Hendrix Discs Reissued Again

Jimi Hendrix's most significant albums were reissued Tuesday, giving fans another chance to buy the revered guitarist's studio recordings. If this sounds familiar, it's because Hendrix's catalog has been remastered, recompiled and reissued in at least 22 configurations since his death in 1970.

But this time there's a difference. For the first time, the original two-track master tapes were used to remaster the three studio albums Hendrix released from 1967 to 1970 -- "Are You Experienced?," "Axis: Bold as Love" and "Electric Ladyland" -- and the record Hendrix was working on at the time of his death, "First Rays of the New Rising Sun" (material from which was previously released posthumously on the albums "Cry of Love," "Rainbow Bridge" and "War Heroes"). These four albums, released on MCA's Experience Hendrix label, mark the recovery of the original master tapes after some two decades in limbo.

Or do they?

Recording engineer Joe Gastwirt, who has worked on several Hendrix reissues, disagrees, saying he also used the original master tapes. "I don't wish to get into a major controversy," he said. "But I know the tapes that I worked from had edits and splices all over them, and it's very, very unlikely that a copy of a master tape would have splices on it."

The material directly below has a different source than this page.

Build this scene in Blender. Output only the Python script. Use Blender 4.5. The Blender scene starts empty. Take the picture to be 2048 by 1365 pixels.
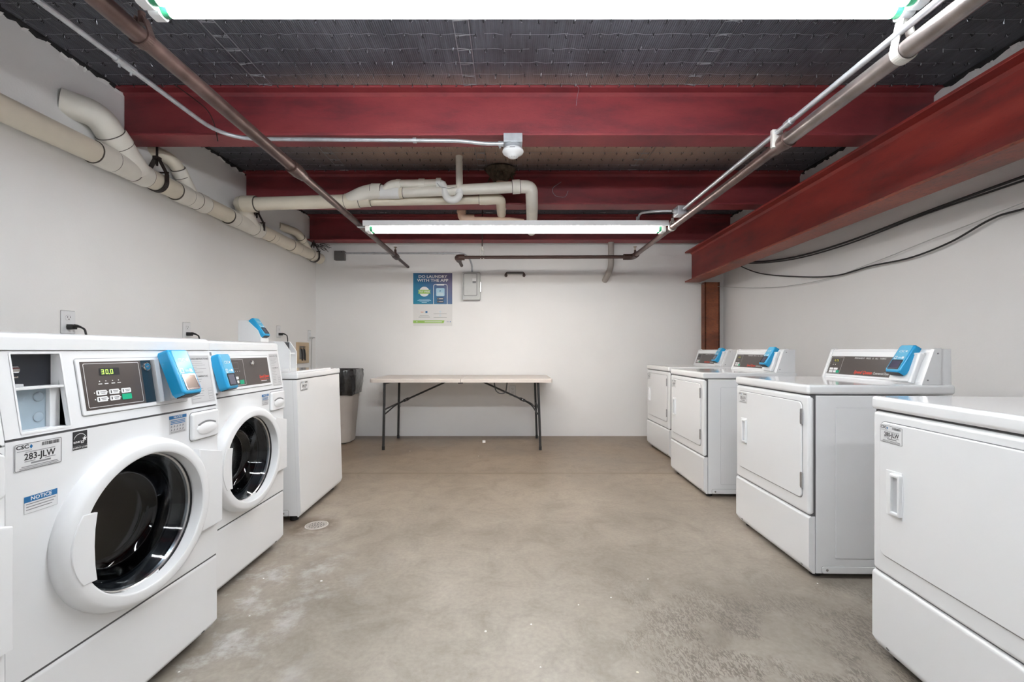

Who should consumers believe? Is it really possible the master tapes have been lost until now? Were two sets of original masters made simultaneously on different decks? More importantly, is there enough of a difference between the new reissues and older releases to justify forking over 15 bucks a CD?

To Eddie Kramer, engineer on the original recording sessions and remastering engineer on the new series, the case of the missing masters is no mystery. "We [Kramer and members of the Hendrix family] went on a long search and found 85 percent of the masters," he said. "I was the guy who was there at the sessions. I wrote on the boxes, and Jimi wrote on the boxes. I recognize the handwriting and the tape I used."

"We found tapes in studios and buried in record company libraries. Some tapes were bought from collectors," Kramer continued. "The tapes had disappeared, either unintentionally or intentionally -- in other words, certain people were holding back tapes because they wanted them to go to the Hendrix family and not to the previous administration. They felt that would be a betrayal."

The Hendrix family -- Jimi's father, Al Hendrix, and half-sister, Janie Hendrix Wright -- just gained rights to Hendrix's material in July 1995 after three years of litigation against Alan Douglas. Until then, Al Hendrix received minimal royalties, estimated by his daughter at $2 million over 20 years' time on a catalog that regularly sells two million to four million records a year. Once a judge awarded them the rights to Jimi's work, the family formed Experience Hendrix, a company that handles Jimi's estate, including his musical output and the use of his image for merchandising. The family signed a deal with MCA last year for the reissue project, then teamed up with Kramer and John McDermott, a Hendrix historian who's written several books on the late guitarist. This week, Experience Hendrix/MCA also released "Band of Gypsys," the 1970 live album, outside of North America; Capitol owns the U.S. rights and at this time has no plans to rerelease the album domestically.

"I'm not saying it's anyone's fault," said Hendrix Wright. "I'm not pointing fingers. The copies of the masters were all anyone thought was available, and I think [Douglas and Gastwirt] were under the impression that they had the masters. But those splices must have been created by Alan Douglas, because there weren't any splices on the original masters that we recovered."

\\Kramer concurs. "I have the utmost respect for Joe Gastwirt's technical ability. But I think he was misled in this case."

Still, for all the discrepancies, both parties agree on one thing: that Hendrix's music should sound better on these reissues than ever before. "I haven't heard them yet, but they should sound better, because the quality of analog-to-digital converters has improved," said Gastwirt. "Personally, I'm such a Jimi fan that I can't wait to pick them up -- and I hope they do sound better."